A strong professional arts network is one of the most valuable outcomes of training in the performing arts. At Italia Conti, your network begins the moment you step into the studio, surrounded by peers, tutors, visiting practitioners, production teams, and industry guests who will become collaborators, colleagues, mentors and, in many cases, lifelong friends.
This page explores how our Italia Conti students naturally build their performing arts network during training, and how to approach that process with confidence and curiosity.
The people you train with are often the first people you work with after graduation. They are the performers you rehearse beside every day, share scenes and choreography with, and learn to trust in high-pressure environments. Over time, these shared experiences create a foundation of understanding and mutual respect.

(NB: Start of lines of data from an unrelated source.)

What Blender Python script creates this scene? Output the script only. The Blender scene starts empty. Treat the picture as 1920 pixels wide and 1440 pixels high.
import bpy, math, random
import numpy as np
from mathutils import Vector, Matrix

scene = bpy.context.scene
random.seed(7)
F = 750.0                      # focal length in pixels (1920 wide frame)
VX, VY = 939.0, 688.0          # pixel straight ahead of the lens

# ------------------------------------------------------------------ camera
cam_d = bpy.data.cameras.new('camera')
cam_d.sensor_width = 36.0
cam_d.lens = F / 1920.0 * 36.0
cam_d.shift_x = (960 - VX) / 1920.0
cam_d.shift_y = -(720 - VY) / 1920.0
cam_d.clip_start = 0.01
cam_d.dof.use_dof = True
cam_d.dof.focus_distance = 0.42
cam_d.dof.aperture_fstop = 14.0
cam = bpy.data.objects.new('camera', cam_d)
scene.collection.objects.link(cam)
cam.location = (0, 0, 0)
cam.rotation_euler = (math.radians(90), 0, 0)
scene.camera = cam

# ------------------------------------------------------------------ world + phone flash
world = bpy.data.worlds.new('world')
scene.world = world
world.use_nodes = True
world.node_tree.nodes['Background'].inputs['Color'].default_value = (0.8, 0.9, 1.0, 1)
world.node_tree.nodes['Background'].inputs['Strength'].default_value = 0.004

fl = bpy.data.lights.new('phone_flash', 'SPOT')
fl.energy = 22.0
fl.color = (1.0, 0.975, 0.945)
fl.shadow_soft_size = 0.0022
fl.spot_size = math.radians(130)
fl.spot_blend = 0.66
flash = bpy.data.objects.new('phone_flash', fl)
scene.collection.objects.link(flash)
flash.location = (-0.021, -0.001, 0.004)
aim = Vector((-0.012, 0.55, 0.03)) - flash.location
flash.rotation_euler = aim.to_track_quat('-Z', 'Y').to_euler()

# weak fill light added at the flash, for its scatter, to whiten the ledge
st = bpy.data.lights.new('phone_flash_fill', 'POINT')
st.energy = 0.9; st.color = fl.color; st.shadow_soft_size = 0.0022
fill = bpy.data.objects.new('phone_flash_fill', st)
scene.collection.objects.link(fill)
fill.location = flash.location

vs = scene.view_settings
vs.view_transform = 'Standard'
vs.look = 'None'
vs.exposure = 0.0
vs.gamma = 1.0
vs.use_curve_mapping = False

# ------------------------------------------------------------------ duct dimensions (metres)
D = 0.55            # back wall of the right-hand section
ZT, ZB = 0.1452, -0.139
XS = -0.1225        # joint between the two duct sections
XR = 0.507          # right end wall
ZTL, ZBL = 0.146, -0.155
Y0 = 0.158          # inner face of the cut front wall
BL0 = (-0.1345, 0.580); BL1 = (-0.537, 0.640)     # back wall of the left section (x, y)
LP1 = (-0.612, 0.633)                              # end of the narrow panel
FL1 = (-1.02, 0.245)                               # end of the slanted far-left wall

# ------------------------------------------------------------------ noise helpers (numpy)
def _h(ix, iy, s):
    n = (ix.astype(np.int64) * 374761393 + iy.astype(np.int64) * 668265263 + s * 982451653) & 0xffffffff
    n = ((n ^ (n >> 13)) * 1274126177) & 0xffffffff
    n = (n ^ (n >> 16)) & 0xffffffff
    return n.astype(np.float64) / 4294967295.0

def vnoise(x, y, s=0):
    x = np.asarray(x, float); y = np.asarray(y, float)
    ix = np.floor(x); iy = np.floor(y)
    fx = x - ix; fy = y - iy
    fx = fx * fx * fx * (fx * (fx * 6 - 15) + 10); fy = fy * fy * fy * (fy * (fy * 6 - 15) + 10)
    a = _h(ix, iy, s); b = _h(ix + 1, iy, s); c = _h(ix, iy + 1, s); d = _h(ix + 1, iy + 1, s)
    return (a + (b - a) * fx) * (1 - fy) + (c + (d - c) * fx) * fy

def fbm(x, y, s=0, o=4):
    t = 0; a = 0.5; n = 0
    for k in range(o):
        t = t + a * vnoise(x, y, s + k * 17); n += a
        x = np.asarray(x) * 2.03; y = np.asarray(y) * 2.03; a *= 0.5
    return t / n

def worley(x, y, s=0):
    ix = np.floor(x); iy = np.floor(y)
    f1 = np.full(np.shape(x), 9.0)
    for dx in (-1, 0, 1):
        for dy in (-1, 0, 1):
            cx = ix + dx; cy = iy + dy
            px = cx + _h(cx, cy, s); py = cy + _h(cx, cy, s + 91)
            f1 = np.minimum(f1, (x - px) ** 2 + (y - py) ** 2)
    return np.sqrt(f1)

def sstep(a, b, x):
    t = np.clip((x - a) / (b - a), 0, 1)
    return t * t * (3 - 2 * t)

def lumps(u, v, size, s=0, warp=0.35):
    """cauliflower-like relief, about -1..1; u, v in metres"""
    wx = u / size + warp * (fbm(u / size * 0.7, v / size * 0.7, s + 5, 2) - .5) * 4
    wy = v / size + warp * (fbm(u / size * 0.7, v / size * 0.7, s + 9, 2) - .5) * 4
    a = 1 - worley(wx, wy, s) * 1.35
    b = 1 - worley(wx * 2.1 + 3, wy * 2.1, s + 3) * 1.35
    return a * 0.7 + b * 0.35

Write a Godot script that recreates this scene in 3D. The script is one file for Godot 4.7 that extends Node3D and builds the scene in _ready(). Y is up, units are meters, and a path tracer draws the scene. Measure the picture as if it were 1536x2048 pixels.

Many actors, dancers and musical theatre performers meet their first co-creators at drama school, forming companies, collectives, writing teams, choreography partnerships or film projects together.
Your cohort is not just a class; it’s a room full of future collaborators.
Italia Conti’s tutors are active practitioners across stage, screen, audio, music and choreography. They bring current industry knowledge into the room, and they understand the realities of working in today’s performance landscape. Training with a tutor is not only about developing technique; it’s about learning how to work professionally, take direction, ask the right questions and build confidence in your artistic identity.
Many students maintain professional relationships with tutors long after graduating, seeking advice, guidance, or support during auditions, contract negotiations, or personal career development.
Throughout the year, our students work with guest artists, directors, choreographers, writers and casting teams. These sessions provide insight into different rehearsal styles, creative processes and professional expectations.
Productions and public-facing performances are where technique meets collaboration. You learn to negotiate ideas, adapt under pressure and support your peers. These moments shape your professional reputation, as ensembles are built on reliability, generosity, and respect for the collective process.
Students often return to work with each other years after graduation, because they remember how well someone collaborated, not just how well they performed.
Networking in the performing arts is not about self-promotion, it’s about presence, curiosity and collaboration.
Your performing arts network is not created all at once. It grows through rehearsals, classes, late-night note runs, auditions, and shared milestones. At Italia Conti, students are supported to build networks that feel genuine, long-lasting, and rooted in respect for the craft and the people who share it.
Here, networking is not a task; it is the natural result of learning alongside committed, ambitious, and collaborative Alumni.